Finance Minister Moshe Kahlon's supporters are disappointed, as they believed he would fight for the rule of law and the new public broadcasting corporation but now see him abandoning political battles that might mark him as a leftist, guided primarily by political survival.

Moshe Kahlon, Israel's new Finance Minister, attends a meeting at the Finance Ministry in Jerusalem May 18, 2015. Boosting competition in Israel's banking system and the economy as a whole as well as bringing down property prices will be priorities for the country's new finance minister, he said on Monday. REUTERS/Ronen Zvulun  - RTX1DH88
Israeli Finance Minister Moshe Kahlon attends a meeting at the Finance Ministry in Jerusalem, May 18, 2015. — REUTERS/Ronen Zvulun

Two highly publicized demonstrations took place in less than one mid-November week outside the new apartment block in Haifa, where Finance Minister Moshe Kahlon lives. The homes of Israel’s finance ministers have always been a popular target for demonstrations, and the current one is no exception. What distinguishes Kahlon is that these demonstrations do not focus on budgetary or economic issues. They are about the rule of law (Kahlon is accused of not defending it) and about the prime minister’s predatory actions concerning the media (that Kahlon now seems to be going along with).

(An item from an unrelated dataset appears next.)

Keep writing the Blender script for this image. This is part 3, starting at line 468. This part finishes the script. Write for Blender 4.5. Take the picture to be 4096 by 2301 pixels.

On the evening of Nov. 15, dozens of would-be employees of the new public broadcasting corporation gathered outside Kahlon's home. They came to protest him stepping back from his promise to protect them from Netanyahu’s efforts to shut down the nascent corporation. The staff got the news that afternoon, while the finance minister attended a journalism conference in Eilat. While speaking on a panel, he announced that public broadcasting could be maintained through the old Israel Broadcasting Authority, which until now was slated for closure.